Begin

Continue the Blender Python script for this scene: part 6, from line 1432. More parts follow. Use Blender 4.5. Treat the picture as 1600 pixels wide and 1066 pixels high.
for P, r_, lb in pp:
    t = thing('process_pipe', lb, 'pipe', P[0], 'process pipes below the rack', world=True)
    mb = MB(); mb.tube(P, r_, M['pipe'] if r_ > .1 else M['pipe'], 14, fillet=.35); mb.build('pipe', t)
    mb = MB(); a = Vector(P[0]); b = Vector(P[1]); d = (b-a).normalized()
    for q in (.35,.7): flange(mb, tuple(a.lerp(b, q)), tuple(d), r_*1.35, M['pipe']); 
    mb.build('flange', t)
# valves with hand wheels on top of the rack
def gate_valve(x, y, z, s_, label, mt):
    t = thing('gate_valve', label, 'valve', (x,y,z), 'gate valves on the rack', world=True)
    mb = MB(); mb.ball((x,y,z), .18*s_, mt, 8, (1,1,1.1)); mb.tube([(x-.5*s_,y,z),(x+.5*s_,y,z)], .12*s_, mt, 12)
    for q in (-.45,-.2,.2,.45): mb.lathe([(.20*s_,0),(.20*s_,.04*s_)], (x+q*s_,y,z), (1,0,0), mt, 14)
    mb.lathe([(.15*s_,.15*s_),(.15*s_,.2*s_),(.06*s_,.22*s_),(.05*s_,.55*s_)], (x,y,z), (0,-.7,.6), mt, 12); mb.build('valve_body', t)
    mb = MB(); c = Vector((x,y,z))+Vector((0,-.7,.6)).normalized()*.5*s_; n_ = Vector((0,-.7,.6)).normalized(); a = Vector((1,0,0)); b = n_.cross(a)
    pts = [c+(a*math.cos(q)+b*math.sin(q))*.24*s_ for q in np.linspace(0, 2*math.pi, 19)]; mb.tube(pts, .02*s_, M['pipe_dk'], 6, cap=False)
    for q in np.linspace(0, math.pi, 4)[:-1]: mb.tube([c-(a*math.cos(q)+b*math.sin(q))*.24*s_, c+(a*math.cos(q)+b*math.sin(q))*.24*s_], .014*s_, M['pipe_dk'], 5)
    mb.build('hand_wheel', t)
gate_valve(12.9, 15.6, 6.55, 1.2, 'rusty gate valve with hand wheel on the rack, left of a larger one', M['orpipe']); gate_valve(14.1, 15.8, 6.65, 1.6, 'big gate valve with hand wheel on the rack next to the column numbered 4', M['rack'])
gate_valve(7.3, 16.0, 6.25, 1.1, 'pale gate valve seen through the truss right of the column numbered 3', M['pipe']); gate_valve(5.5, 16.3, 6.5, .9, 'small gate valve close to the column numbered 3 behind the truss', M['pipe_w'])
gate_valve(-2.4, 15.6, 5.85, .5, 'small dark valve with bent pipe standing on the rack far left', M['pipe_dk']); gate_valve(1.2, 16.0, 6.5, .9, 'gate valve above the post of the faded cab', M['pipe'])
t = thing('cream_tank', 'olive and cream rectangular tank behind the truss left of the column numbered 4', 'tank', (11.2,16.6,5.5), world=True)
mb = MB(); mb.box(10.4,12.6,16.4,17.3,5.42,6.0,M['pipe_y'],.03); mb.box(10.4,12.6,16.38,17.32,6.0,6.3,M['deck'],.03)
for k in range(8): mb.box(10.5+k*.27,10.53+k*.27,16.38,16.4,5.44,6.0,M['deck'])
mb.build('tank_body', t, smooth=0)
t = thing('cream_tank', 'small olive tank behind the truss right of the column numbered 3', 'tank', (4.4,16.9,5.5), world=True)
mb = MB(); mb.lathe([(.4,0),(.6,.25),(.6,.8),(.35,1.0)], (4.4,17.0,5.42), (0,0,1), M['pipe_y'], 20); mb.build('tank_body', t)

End
Begin

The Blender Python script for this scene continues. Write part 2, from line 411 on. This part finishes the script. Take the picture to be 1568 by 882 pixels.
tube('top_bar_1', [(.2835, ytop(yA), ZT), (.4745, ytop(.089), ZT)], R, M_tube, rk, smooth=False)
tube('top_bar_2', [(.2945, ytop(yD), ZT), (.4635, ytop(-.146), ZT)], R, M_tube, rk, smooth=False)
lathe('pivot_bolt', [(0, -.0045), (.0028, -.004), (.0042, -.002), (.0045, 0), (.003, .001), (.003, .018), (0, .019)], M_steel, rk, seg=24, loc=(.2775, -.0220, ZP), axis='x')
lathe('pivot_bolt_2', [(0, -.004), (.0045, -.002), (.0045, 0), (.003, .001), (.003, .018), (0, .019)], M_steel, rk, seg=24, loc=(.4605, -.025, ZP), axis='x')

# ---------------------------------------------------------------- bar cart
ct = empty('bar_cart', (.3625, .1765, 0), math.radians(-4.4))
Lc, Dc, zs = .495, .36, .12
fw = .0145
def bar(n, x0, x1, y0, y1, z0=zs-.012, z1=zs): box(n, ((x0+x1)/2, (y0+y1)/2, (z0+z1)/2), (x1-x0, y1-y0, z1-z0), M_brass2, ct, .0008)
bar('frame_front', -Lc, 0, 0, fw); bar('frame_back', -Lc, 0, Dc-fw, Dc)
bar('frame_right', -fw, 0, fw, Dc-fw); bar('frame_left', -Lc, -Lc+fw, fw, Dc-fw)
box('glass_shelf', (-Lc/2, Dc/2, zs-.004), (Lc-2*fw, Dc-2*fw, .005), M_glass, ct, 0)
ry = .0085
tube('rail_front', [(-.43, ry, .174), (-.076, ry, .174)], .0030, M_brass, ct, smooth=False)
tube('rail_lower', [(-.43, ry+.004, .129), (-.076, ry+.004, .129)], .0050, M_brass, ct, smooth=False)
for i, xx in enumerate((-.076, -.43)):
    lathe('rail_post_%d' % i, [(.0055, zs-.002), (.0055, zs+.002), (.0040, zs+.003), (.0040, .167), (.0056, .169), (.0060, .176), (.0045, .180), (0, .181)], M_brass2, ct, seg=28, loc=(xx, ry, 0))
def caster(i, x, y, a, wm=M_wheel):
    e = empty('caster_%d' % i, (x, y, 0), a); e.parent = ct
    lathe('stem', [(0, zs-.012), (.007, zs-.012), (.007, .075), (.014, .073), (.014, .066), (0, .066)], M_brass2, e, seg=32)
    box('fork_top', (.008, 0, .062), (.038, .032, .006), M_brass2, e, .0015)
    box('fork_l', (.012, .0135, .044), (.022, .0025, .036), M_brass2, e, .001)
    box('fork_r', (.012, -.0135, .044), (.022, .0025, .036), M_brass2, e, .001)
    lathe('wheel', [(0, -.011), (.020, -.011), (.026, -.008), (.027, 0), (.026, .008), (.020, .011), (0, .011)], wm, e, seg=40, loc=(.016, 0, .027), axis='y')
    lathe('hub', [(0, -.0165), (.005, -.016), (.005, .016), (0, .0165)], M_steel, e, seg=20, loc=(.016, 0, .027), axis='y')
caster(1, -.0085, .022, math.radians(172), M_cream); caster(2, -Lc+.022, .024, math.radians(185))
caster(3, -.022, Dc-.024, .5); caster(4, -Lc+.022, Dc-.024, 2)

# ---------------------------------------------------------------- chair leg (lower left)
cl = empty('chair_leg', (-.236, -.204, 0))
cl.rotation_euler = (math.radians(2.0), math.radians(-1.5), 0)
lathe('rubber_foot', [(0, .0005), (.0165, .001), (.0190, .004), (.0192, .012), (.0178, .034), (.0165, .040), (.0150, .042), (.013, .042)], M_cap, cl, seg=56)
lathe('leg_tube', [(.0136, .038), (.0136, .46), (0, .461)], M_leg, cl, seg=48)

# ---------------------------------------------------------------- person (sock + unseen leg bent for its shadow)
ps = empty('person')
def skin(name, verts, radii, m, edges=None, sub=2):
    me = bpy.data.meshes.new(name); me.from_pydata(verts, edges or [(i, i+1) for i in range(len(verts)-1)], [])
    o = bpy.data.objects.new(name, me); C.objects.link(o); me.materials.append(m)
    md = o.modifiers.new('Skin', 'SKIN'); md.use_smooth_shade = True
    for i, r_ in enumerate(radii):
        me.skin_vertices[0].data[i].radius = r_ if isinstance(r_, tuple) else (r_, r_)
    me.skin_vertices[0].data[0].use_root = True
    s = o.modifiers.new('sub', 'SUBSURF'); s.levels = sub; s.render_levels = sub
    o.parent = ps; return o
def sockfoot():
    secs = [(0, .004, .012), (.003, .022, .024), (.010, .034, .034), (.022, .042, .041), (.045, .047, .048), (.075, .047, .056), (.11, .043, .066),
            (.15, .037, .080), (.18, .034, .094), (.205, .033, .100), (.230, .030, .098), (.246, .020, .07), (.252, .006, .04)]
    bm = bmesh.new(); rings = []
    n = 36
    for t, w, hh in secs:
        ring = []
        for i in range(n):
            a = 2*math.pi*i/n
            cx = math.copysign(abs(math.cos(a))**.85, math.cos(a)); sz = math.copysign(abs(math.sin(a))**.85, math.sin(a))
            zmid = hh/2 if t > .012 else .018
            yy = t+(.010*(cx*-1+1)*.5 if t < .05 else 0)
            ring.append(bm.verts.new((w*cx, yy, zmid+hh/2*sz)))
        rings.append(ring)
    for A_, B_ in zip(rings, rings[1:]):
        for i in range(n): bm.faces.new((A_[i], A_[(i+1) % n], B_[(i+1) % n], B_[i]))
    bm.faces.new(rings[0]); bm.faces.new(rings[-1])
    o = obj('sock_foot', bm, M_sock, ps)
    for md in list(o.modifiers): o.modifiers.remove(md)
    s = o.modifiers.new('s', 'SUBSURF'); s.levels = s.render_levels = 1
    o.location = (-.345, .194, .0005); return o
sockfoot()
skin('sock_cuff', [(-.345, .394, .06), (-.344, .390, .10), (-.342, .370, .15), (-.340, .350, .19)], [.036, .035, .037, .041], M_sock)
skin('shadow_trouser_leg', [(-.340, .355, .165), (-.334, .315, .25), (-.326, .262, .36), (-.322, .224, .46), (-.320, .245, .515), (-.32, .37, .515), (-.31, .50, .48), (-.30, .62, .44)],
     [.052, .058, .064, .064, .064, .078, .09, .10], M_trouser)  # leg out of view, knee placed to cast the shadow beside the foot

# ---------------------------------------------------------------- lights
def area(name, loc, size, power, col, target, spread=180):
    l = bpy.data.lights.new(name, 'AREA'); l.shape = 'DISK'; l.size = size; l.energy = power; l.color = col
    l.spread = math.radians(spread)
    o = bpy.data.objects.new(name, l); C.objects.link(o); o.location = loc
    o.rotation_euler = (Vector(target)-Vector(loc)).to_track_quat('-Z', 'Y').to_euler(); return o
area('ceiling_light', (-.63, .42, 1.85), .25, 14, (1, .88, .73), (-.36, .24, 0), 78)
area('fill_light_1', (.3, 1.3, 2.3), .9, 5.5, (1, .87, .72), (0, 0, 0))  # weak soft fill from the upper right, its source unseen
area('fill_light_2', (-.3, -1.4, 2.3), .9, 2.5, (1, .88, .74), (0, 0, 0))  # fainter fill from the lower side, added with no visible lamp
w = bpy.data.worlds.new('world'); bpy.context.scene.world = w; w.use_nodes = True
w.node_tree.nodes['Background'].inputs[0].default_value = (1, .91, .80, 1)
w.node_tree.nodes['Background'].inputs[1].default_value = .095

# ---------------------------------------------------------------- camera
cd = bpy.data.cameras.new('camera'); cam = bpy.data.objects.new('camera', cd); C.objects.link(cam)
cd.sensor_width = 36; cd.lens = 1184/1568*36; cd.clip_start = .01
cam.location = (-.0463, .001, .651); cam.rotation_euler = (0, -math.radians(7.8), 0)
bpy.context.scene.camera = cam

End

**Brief:** Nothing but the lines from the one with "The Blender Python script for this scene continues." through the one with "-.025, ZP), axis='x')" should be retyped; include both and keep them exact.

**The solution:**
The Blender Python script for this scene continues. Write part 2, from line 411 on. This part finishes the script. Take the picture to be 1568 by 882 pixels.
tube('top_bar_1', [(.2835, ytop(yA), ZT), (.4745, ytop(.089), ZT)], R, M_tube, rk, smooth=False)
tube('top_bar_2', [(.2945, ytop(yD), ZT), (.4635, ytop(-.146), ZT)], R, M_tube, rk, smooth=False)
lathe('pivot_bolt', [(0, -.0045), (.0028, -.004), (.0042, -.002), (.0045, 0), (.003, .001), (.003, .018), (0, .019)], M_steel, rk, seg=24, loc=(.2775, -.0220, ZP), axis='x')
lathe('pivot_bolt_2', [(0, -.004), (.0045, -.002), (.0045, 0), (.003, .001), (.003, .018), (0, .019)], M_steel, rk, seg=24, loc=(.4605, -.025, ZP), axis='x')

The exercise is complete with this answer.